By most accounts, Martha Coakley, the attorney general of Massachusetts, ran a rote campaign in her recent bid for the US Senate, which contributed to her loss to Republican Scott Brown. But in the three-deckers and sports bars around Boston, her defeat is traced to something else – the day she mistakenly identified Red Sox pitcher Curt Schilling as a Yankees fan.

How crazy are New Englanders when it comes to sports? How crazy are all of us, for that matter?

While Boston may be a bit manic about its pitchers and parquet flooring, more and more people throughout the United States are expressing a near-tribal affiliation to a particular sport, or, more particularly, to a sports team.

At a time when the economy is faltering, wars are raging, and the future seems worrisome on a good day, many are looking to sports as a source not merely of distraction, but of personal identification. It's gotten to the point where English may no longer be our official language. Sports might be.

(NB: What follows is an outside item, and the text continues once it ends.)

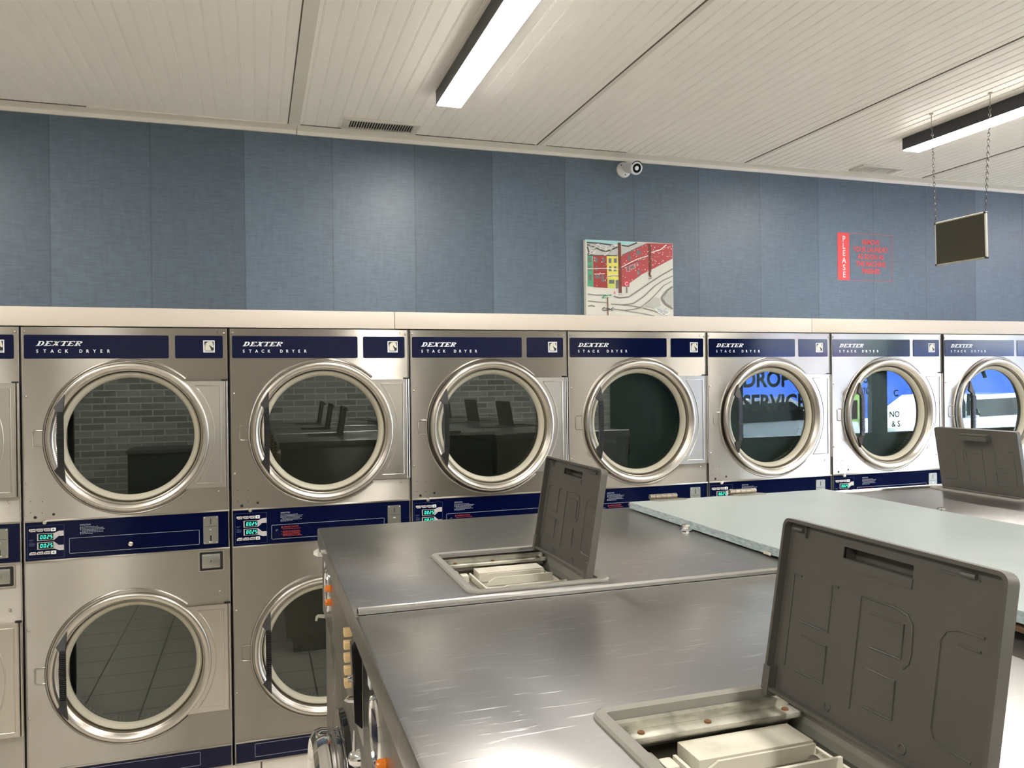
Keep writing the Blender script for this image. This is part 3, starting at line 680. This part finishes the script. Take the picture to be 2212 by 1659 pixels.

We listen to it endlessly on talk radio. We chat about it over the cubicles at work. We push our kids into it when they are still in their Maclaren strollers. We spend vast amounts of money on everything from LeBron James jerseys to greens fees: The National Sporting Goods Association estimates that sports represents a $441 billion industry in the US – the same as the gross domestic product of Norway.

Nor are Americans alone in their passion. Consider any soccer match in Europe. Or the priest in Vancouver, British Columbia, who was asked if he would skip a Sunday mass that threatened to conflict with the US-Canada Olympic hockey face-off. No, said the priest – but he would wrap it up in 15 minutes.

All this is hardly a bad thing. Sports, after all, teaches us about discipline and how to play with others. It gives us a diversion from the mundane aspects of human existence. It makes us less sedate and more communal.